The LA grocery strike is getting to be a real pain. I rely on our neighborhood Ralph's for staples. Oddly enough, it also houses the only branch of my bank in our neighborhood. My problem is that, contrary to what I bet you suspect, I will not cross picket lines. Why not?
First, I come from a long line of union members. Second, Catholic Social Teaching emphasizes that workers have a natural right both to form unions and to strike. As I read the relevant encyclicals and pastoral letters, this teaching is not a matter of prudential judgment, but rather an authoritative teaching to which faithful Catholics must give religious assent. Finally, unions potentially are an important way of minimizing transaction costs.
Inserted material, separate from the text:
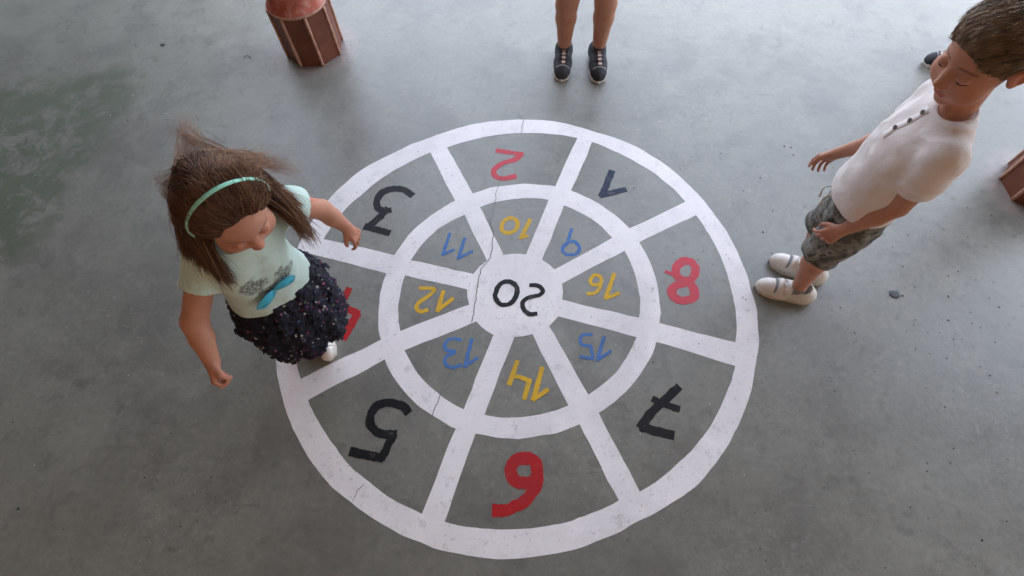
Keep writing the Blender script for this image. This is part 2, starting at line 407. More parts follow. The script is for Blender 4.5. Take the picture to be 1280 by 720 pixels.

Labor contracts are subject to moral hazard problems on both sides. Workers shirk—providing less effort than that to which they have agreed. Owners behave opportunistically—providing fewer rewards than promised. Preventing such shirking is one of the principal functions, in economic terms, of any labor relations system. Hence, at least among lawyer-economists in the transaction costs branch of law and economics, the once widely-held view that unions exist to capture monopoly rents for workers in the form of higher wages and superior benefits has given way to an understanding that unions play an important role in reducing transactions costs by constraining strategic behavior by management. Because workers value job security, firms can obtain lower labor costs if they can credibly promise to refrain from opportunistic conduct. One way of bonding that promise is to sign a collective bargaining agreement with a union. Collective bargaining transforms the decisionmaking process from unconstrained management prerogative to limited managerial discretion bounded by claims of right sounding under the agreement. The seniority system, with its ports of entry, internal promotion ladders, and protection from lay-offs, offers job security. Union monitoring helps ensure compliance by the firm with its contractual obligations. Grievance procedures allow for dispute resolution. Collective bargaining thus becomes a burden on the enterprise, in that it raises the transaction costs associated with decisionmaking processes and limits management discretion. Yet, because that burden serves to make the firm’s promises to its employees more credible, it is one rational managers would accept. (Putting the theory into practice, of course, has been a problem. Unions have been plagued by internal agency costs and been a source of social costs.) For a more detailed explanation see my articles Employee Involvement in Workplace Governance Post-Collective Bargaining and Corporate Decisionmaking and the Moral Rights of Employees.
Update re decisionmaking heuristics: One of my colleagues dropped by the office this afternoon to object that, whatever merit my arguments may have, I have not made a case for refusing to cross all picket lines. Good point. Neither efficiency or morality compels the result that every strike is worth respecting. My rule against crossing crossing picket lines, however, is economically justified as a transaction cost minimizing decisionmaking heuristic. Bounded rationality is a neo institutional economics concept capturing the idea that we all have inherently limited memories, computational skills, and other mental tools. These limitations become a significant constraint on decisionmaking under conditions of complexity and uncertainty. Under those conditions, we can reduce decisionmaking costs by adopting a heuristic -- a rule of thumb -- for making judgments. Yes, the rule of the thumb inevitably produces errors, but the benefit in time and effort saved may outweigh error costs. A rule of thumb of not crossing any picket line saves me the time and effort necessary to figure out whether a given strike is morally and economically justified.